ARN
MARK (October 6, 1904-December 11, 1938)
The brother of Berl Mark, he was
born in Lomzhe, Russian Poland. He came
from a family of distinguished scholars.
His education began in a “cheder metukan” (improved religious elementary
school), where he studied Hebrew, Tanakh, and a bit of Talmud. At age ten he moved on to a yeshiva in Bialystok,
where his parents had settled, and at the same time he prepared for entrance
into high school. A year later he
returned to Lomzhe, entered a Polish high school, and after graduating in 1922
he studied Slavic languages and literatures at Warsaw University.
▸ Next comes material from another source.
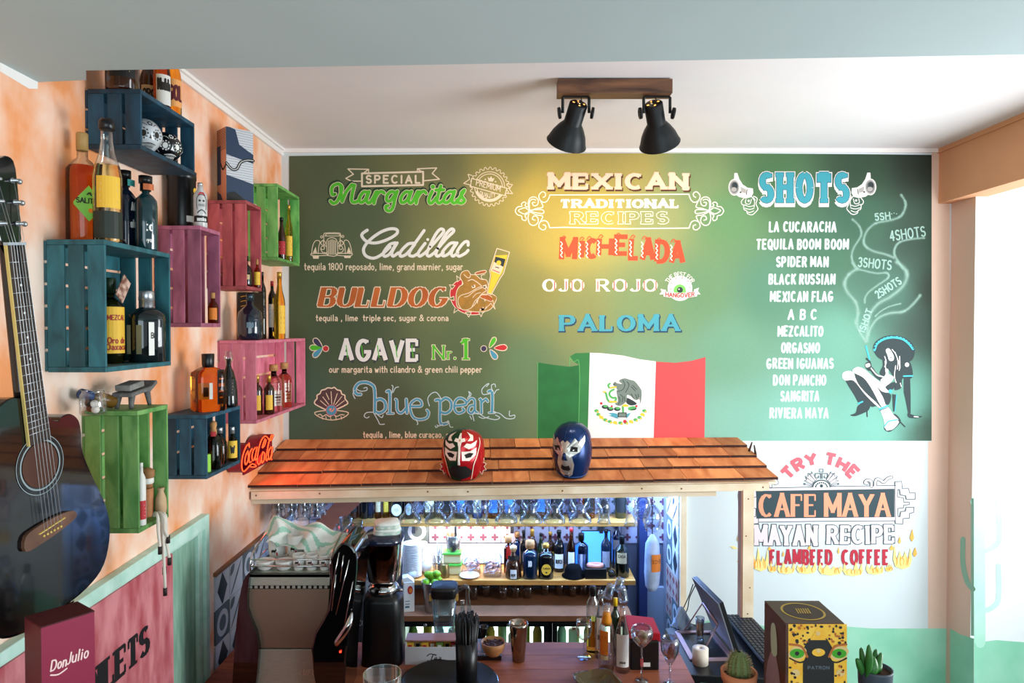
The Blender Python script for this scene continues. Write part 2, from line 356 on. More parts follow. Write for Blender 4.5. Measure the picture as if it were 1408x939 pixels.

He was active in the Jewish labor
movement. He worked as a teacher,
1924-1925, in a high school in Bialystok, and from 1927-1928 he became a
teacher of Yiddish and literature in the Vilna senior high school. While still in high school, he contributed
work to various youth writings. In 1921
he was the copublisher of several issues of the newspaper Der hamer (The hammer) in Lomzhe.
In 1923 he placed poems in the anthology Tayfun (Typhoon). In 1924 he
began to contribute to Unzer lebn
(Our life) in Bialystok, in which he published articles on literature and
writers (among them: Max Brod, H. Leivick, H. Royzenblat, Z. Segalovitsh, A.
Ernburg, and Y. Tuvim, among others), as well as stories and poetry. From time to time he wrote articles on
literary topics also for Vilner tog
(Vilna day) and for Warsaw’s Folks-tsaytung
(People’s newspaper), and many articles for Literarishe
bleter (Literary leaves) in Warsaw and other publications. He also wrote for Zay gezunt (Be well) and Folks-gezunt
(People’s health). He wrote essays and
treatments on: Y. Opatoshu, A. Raboy, Falk Halpern, Kalmen Lis, Yankev Shternberg,
Arn Tsaytlin, Ber Horovits, and Elkhonen Vogler, among others. He translated into Yiddish: the ten-volume Jean-Christophe (as Zhan-kristof) by Romain Rolland (Warsaw, 1927); Di froy fun draysik yor (The woman age
thirty [original: La fame de trente ans])
by Honoré de Balzac; Di farshtoysene
(Les Misérables) by Victor Hugo; Di misteryen (The mysteries [original: Misterier]) and Shtot zegelfas (Segelfoss city [original: Segelfoss by]) by Knut Hamsun; poems by Baudelaire, Verlaine, and
Krasinski, among others; and Bronks
ekspres (Bronx express) [?] by Osip Dymov; among others. He also published A fulshtendik poylish-yidish verterbukh (A complete Polish-Yiddish
dictionary) (Warsaw: Aḥisefer,
1920), 1908 cols; and he adapted a series of works by Mendele, Sholem-Aleykhem,
Perets, and Leivick for school youth. He
worked intensively with the art magazine Di
vokh (The week) and with the scholarly journal Etyudn (Studies) of which he was also co-editor. He left in manuscript treatments of: H.
Leivick, M. L. Halpern, Kadia Molodowsky, A. Lutski, Itzik Manger, M. Kulbak,
Izzy Kharik, and others; writings on Perets as a playwright and Perets as the “Don
Juan of ideas”; on Shakespeare’s Othello;
“Fun kabtsansk biz kapulye” (From Kabtsansk to Kapulye), a longer work on Mendele;
“Biz der tog vet oyfgeyn” (Until the day dawns), a work about Mani Leib; “Af
naye relsn” (On new rails), considerations of the role of the writer, a series
of ten chapters; and more.
Sources:
Zalmen Reyzen, Leksikon, vol. 2; Vilner tog (December 12, 1938); Sh.
Zaromb, in Literarishe bleter
(Warsaw) (December 16, 1938); L. Turbovitsh, in Foroys (Warsaw) (January 6, 1939); A. Morevski, in Vilner tog (January 15, 1939); E. Y.
Goldshmidt, in Di tsayt (Vilna)
(January 16, 1939); Dos naye lebn
(Bialystok) 111 (380) (1948); Shmerke
katsherginski ondenk-bukh (Shmerke Katsherginski remembrance volume)
(Buenos Aires, 1956); Meylekh Ravitsh, Mayn
leksikon (My lexicon), vol. 2 (Montreal, 1945); Lomzhe anthology (New York, 1957).